Depuis la nuit des temps, l’Homme s’est fait un devoir de bouffer des trucs particulièrement riches, gras même on pourrait dire, pendant les fêtes de Noël. C’est ainsi que dès l’âge de pierre, nos ancêtres fêtaient la naissance à venir de Jésus en se tapant du foie gras de mammouth, accompagné de petits rongeurs en gelée. Aussi, pour ne pas perturber cette tradition millénaire, j’ai décidé aujourd’hui de m’intéresser à l’avant-dernière offrande de Zakk Wylde et de son Black Label Society: The Blessed Hellride. Zakk Wylde n’étant pas réputé pour la finesse et la légèreté toute printanière de ses productions (quoique, chez Ozzy…), rien ne me semblait donc plus approprié que cet album-ci. A déguster entre deux tranches de saumon, pendant la remise des cadeaux…
En 2003, Zakk, qui sillonne les routes all over ze world pour le compte d’Ozzy depuis presque un an et demi, décide de rentrer dans son Texas natal afin d’y enregistrer le quatrième album du Black Label Society, sa chose. C’était une bonne idée, parce que franchement, son prédécesseur, 1919 Eternal, n’avait pas laissé que des bons souvenirs. Ho je ne cherche pas non plus à dire qu’il y avait là matière à se tirer une balle dans le genou, mais bon, cet album puait le bâclage à un kilomètre et ça, c’est vexant de la part d’un type capable d’aligner des bombes telles que Sonic Brew ou Stronger Than Death. Mais ceci fera l’objet d’une leçon ultérieure…
En tout cas, force est de constater ici que Zakk a repris ici de bonnes habitudes. Les riffs et autres refrains en tout genre qui parsèment l’album font de nouveau mouche, à l’image de ceux des dansants "Stoned And Drunk " et "Stillborn", tout à fait à même de vous envoyer vous jeter contre le premier mur venu. Les solos, véritable institution dans le jeu de Zakk (il faut dire que vu son niveau technique, ce serait dommage de s’en priver), retrouvent un peu de leur panache d’antan, et ne tournent plus en rond comme c’était le cas sur 1919 Eternal. Bien sûr, les fans de Steve Vai (ou d’autres shredders de ce calibre) qui liront çà ne manqueront pas de se poiler en y réfléchissant dix secondes mais que voulez vous, le BLS, c’est pas fait pour les cérébraux.
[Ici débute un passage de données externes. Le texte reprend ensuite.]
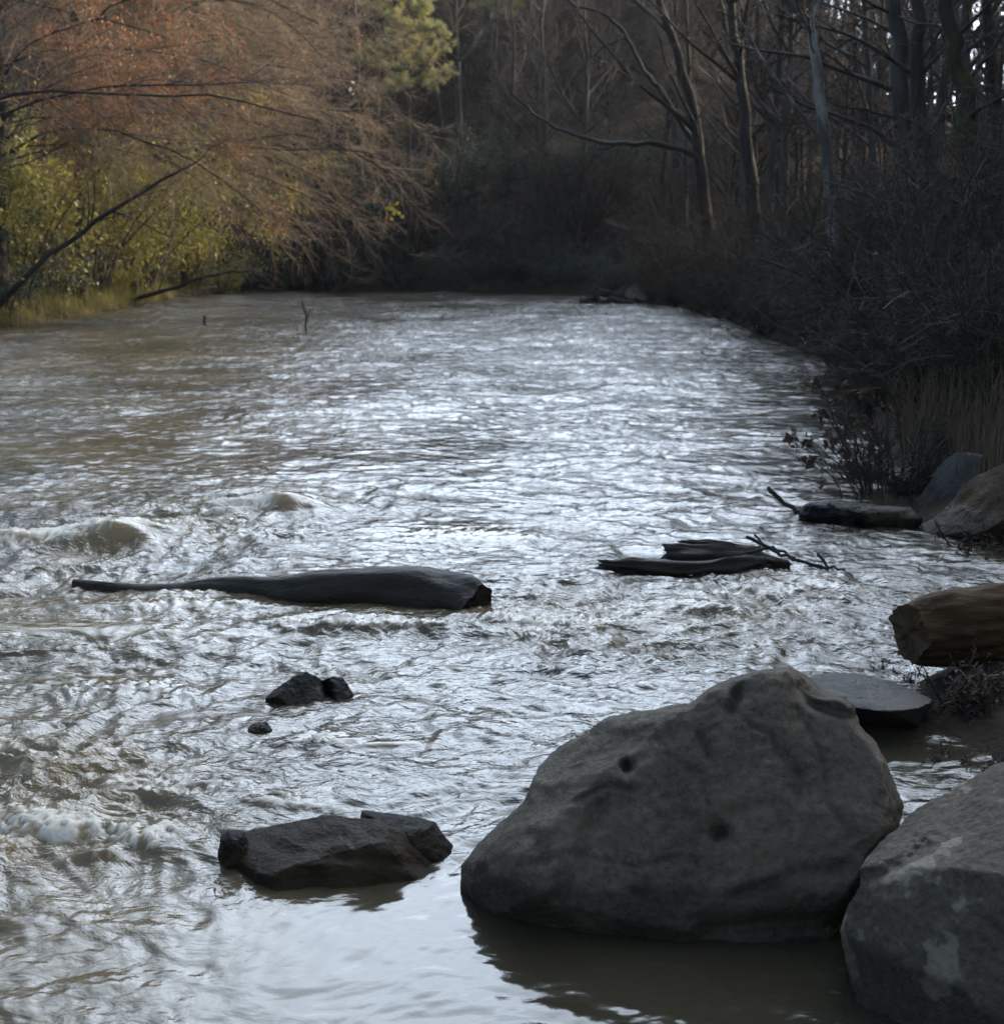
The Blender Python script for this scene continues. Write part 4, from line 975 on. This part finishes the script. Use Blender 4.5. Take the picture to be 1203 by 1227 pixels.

Le BLS, c’est la force de l’habitude, la sérénité dans la continuité. Un son de gratte, toujours le même, un solo en penta bien brouillon et bien speed pour impressionner les gonzesses du drive-in, et si possible toujours coincé entre l’avant-dernier et le dernier couplet, avec le riff principal qui tourne par-dessus (il faut bien justifier la présence d’un deuxième guitariste sur scène). Vous saupoudrez le tout de vocaux bien virils (imaginez deux rugbymen qui chantent d’une voix chaude et grasse dans les douches après l’entraînement), des lyrics pas vraiment subtils, en tout cas assez éloignés (dans une optique stylistique j’entend) du prix Goncourt, et vous voilà en présence d’un bon vieux heavy-rock burné des familles, un véritable morceau d’Amérique, qui se savoure dans une Cadillac décapotée, un Jack Daniel’s en main, quelque part entre Phoenix et Dallas. Vous apprécierez au passage cette belle succession de clichés.
Je n’hésiterais à mentionner enfin, pour vraiment faire le tour du propriétaire, les inévitables ballades, toujours aussi uniques, poignantes et viriles à la fois, qui raviront les fans du Titanic. C’est qu’il sait y faire le gaillard, pour faire fondre votre cœur de routier. Quelques accords non saturés (pour plus de finesse je pense) sur "The Blessed Hellride", un p’tit solo bluesy pour vous convaincre d’enlever vos vêtements, et la chose est emballée. Si vraiment vous venez de vous enfiler un Slayer juste avant, et que vous n’êtes par conséquent pas prédisposés à la sensiblerie, n’hésitez pas à passer directement à "Dead Meadow" et à ses accords de piano, terriblement romantiques. Là, c’est la crise de larmes assurée.
Quoiqu’il en soit, voilà un bon album de Zakk Wylde. Les métalleux, qui de nos jours préfèrent bouffer du Nightwish ou du Within Temptation à longueur de journée, triste époque, passeront à côté sans même lui jeter un regard, et je ne leur en tiendrais pas rigueur. Il faut dire que le Black Label Society n’est pas taillé pour faire de la vente de masse, mais sa démarche est sincère et authentique, et c’est bien ça qui compte. Les connaisseurs peuvent rajouter un ou deux points à la note sans problème.